Yang keempat. Yang tak kurang pentingnya adalah mengecek keaslian foto yang ada dalam berita. Di zaman digital ini, bukan hanya berita yang dapat dipalsukan, foto pun bisa disunting sesuka hati.
Pengecekan foto dapat dilakukan dengan menggunakan mesin pencari Google, yakni dengan melakukan drag-and-drop foto ke kolom pencarian Google images. Hasil pencarian akan menyajikan foto-foto serupa di internet, sehingga pembaca dapat melakukan perbandingan secara saksama.
Kelima, yang terakhir. Kita dapat berpartisipasi aktif dalam diskusi antihoaks. Di media sosial seperti Facebook, misalnya, terdapat Forum Anti Fitnah, Hasut, dan Hoaks, Fanpage & Group  Indonesia Hoax Buster, dan lain-lain. Di tempat ini, Anda dapat menanyakan apakah sebuah berita itu hoaks atau bukan, sekaligus mendapat klarifikasi dari pihak yang kredibel.
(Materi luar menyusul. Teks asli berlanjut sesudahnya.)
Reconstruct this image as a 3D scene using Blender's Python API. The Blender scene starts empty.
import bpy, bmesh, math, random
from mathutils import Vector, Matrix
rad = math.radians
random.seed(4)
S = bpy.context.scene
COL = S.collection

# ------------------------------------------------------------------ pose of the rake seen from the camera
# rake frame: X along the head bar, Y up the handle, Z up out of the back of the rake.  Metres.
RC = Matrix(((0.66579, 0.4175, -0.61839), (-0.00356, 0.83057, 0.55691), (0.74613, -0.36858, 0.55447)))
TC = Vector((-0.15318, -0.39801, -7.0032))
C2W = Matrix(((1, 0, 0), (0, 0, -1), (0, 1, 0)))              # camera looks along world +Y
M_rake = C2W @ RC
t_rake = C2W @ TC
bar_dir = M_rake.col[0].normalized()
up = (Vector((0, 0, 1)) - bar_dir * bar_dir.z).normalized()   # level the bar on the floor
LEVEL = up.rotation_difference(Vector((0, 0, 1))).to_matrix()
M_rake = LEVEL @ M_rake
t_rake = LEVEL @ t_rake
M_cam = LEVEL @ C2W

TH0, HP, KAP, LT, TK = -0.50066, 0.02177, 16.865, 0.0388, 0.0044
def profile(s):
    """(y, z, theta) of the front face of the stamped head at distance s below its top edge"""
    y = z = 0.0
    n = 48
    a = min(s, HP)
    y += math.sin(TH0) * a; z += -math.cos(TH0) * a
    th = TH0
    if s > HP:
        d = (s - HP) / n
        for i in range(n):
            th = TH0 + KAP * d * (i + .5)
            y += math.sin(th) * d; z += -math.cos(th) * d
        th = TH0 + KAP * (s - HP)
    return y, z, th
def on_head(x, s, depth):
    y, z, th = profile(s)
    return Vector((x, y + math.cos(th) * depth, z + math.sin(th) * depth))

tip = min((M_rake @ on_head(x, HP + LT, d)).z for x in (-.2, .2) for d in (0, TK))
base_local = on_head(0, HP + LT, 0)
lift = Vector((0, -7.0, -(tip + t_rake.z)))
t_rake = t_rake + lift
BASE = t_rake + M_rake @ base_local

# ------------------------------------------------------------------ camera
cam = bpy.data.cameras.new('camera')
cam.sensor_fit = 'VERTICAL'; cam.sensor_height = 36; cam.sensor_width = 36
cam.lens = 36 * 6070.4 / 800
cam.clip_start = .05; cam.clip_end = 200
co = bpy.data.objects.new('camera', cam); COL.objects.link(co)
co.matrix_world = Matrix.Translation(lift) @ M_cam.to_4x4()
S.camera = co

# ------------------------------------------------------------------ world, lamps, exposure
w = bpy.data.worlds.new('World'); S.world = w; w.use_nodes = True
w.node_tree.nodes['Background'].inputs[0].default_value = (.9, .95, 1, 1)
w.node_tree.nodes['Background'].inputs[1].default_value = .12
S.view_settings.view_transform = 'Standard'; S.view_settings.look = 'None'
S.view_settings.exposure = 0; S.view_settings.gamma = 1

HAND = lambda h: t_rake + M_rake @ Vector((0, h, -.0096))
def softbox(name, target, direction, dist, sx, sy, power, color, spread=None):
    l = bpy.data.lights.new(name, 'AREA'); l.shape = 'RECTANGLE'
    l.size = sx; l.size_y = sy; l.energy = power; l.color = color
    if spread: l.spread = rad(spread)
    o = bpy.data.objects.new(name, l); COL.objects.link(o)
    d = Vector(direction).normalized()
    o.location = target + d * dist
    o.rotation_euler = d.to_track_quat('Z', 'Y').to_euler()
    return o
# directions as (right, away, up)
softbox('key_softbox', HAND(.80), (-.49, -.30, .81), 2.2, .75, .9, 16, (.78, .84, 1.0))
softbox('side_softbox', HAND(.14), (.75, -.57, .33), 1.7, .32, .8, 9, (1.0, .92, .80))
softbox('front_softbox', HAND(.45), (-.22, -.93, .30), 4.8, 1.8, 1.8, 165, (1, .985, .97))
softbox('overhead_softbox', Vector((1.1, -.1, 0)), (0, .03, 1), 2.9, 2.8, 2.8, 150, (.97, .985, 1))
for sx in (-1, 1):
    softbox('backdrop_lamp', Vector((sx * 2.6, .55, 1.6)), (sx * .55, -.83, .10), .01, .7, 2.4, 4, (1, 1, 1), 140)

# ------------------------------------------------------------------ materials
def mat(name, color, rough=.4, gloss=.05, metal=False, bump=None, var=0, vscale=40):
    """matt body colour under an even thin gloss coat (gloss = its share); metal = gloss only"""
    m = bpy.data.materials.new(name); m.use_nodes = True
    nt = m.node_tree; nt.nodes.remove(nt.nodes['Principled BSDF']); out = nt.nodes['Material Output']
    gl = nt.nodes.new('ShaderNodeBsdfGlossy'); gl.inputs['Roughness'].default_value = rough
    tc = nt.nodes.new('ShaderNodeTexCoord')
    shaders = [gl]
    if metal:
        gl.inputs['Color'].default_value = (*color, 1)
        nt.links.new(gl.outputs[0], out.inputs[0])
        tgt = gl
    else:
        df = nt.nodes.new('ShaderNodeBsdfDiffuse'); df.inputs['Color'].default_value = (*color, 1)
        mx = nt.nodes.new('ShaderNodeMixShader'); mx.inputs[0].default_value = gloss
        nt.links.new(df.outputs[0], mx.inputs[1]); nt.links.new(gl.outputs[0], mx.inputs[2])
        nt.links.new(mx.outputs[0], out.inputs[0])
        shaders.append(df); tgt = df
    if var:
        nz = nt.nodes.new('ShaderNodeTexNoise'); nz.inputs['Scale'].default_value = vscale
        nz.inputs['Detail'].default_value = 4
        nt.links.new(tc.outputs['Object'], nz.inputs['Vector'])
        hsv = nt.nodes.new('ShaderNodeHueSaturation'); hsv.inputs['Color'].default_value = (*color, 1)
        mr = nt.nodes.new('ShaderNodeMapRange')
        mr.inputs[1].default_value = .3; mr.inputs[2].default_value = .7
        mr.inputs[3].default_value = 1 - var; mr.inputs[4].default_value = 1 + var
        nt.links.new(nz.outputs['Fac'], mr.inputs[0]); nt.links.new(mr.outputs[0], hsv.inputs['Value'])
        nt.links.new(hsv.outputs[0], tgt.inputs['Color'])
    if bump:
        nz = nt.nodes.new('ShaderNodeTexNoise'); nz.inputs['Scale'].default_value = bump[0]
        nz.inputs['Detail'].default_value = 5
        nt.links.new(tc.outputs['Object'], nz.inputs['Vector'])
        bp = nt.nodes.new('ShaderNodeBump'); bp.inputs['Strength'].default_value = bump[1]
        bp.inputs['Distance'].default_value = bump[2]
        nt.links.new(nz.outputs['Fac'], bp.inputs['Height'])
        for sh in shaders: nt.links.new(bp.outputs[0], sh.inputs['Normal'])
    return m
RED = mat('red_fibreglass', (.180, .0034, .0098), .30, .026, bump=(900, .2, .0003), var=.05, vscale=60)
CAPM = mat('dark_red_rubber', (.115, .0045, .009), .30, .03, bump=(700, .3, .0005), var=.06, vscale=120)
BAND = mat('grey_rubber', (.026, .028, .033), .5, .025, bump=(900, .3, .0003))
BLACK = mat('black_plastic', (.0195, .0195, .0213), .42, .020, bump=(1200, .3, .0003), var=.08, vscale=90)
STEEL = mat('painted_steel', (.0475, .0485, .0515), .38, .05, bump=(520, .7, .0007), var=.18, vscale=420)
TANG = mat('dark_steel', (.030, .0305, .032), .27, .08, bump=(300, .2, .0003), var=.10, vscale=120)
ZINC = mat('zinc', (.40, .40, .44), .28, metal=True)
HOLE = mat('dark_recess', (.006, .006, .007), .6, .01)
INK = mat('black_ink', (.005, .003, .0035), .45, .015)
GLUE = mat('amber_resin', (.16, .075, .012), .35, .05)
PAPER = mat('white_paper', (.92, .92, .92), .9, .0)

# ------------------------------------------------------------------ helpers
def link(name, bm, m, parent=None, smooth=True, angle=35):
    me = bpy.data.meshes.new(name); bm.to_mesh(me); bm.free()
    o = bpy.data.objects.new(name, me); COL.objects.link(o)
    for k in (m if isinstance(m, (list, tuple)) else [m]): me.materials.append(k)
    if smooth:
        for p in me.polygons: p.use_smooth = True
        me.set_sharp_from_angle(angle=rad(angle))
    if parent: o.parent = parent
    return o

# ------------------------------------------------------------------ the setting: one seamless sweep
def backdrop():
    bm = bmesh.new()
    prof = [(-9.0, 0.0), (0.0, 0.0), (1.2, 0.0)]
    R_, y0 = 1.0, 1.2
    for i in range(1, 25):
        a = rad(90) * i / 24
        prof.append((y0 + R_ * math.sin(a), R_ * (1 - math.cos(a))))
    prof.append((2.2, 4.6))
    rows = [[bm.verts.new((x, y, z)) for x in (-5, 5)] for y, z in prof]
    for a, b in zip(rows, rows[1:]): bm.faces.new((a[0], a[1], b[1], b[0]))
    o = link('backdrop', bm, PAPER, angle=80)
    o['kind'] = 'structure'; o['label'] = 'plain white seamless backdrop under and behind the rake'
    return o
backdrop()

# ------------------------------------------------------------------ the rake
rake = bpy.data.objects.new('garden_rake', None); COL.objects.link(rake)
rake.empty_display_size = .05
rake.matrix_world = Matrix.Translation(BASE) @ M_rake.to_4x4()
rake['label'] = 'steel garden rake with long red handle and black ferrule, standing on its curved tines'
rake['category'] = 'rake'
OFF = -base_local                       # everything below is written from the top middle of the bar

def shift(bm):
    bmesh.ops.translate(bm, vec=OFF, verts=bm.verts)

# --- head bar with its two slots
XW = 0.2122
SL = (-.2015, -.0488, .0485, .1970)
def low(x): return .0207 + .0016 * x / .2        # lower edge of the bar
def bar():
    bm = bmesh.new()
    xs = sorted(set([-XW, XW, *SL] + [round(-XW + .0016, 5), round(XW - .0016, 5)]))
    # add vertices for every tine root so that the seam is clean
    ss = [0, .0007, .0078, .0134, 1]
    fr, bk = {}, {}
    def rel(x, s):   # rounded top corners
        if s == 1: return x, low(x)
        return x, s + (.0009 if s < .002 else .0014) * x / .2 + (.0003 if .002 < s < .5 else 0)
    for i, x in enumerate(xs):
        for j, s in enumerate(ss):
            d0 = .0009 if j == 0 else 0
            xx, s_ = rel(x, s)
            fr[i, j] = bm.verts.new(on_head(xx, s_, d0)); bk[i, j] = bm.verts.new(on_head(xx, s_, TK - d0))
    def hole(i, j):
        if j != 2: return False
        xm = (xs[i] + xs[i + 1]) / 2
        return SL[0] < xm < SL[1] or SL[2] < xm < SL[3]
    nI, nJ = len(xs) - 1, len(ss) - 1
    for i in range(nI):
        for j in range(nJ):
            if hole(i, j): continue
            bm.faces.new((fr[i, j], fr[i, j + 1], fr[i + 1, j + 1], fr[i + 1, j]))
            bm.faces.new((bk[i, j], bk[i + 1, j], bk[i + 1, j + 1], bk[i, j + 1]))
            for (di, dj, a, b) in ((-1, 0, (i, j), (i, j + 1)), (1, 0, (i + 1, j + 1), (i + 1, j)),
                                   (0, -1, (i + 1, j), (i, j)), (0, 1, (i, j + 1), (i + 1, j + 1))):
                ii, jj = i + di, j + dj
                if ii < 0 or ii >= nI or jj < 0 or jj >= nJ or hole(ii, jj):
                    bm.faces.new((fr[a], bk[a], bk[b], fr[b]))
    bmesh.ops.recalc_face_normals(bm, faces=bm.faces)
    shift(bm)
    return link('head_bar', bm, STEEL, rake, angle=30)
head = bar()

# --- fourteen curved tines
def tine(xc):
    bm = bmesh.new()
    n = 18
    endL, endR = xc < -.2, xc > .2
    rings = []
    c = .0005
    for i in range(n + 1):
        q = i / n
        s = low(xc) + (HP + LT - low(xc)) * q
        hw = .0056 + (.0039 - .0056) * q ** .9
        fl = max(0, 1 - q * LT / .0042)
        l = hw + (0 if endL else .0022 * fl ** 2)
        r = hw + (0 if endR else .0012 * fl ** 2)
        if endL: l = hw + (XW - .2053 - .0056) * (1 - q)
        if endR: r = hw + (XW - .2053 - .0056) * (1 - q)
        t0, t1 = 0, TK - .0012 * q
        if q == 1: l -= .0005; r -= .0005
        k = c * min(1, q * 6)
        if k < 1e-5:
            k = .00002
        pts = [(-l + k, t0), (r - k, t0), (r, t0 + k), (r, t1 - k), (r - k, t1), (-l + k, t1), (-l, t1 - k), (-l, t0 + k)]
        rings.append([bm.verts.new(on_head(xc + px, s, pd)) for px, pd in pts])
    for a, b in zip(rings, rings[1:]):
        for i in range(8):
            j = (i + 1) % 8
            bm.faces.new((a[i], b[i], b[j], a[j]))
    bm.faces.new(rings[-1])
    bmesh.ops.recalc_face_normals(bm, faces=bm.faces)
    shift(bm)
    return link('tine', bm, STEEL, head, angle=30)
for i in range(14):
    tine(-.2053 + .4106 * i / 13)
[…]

            Di era disinformasi yang kritis ini, kita juga perlu memberikan dukungan kepada cyber-army dalam memerangi isu hoaks, terutama yang terkait dengan masalah Pemilu, agar Pemilu boleh berlangsung dengan cara-cara yang berkualitas dan bermartabat. Bila ada suatu berita yang berpotensi untuk memecah belah persatuan bangsa, misalnya, janganlah ragu-ragu untuk melaporkannya kepada pihak yang berwajib. Dan sudah saatnya pula, undang-undang cyber-crime perlu diperketat dan dipertegas. Sanksi hukuman untuk para pembuat dan penyebar berita hoaks, perlu diperberat, agar mereka menjadi jera.
            Semoga pembuat isu hoaks sadar dan mengingat kearifan ”mulutmu, harimaumu”. Karena mulut, Anda bisa binasa.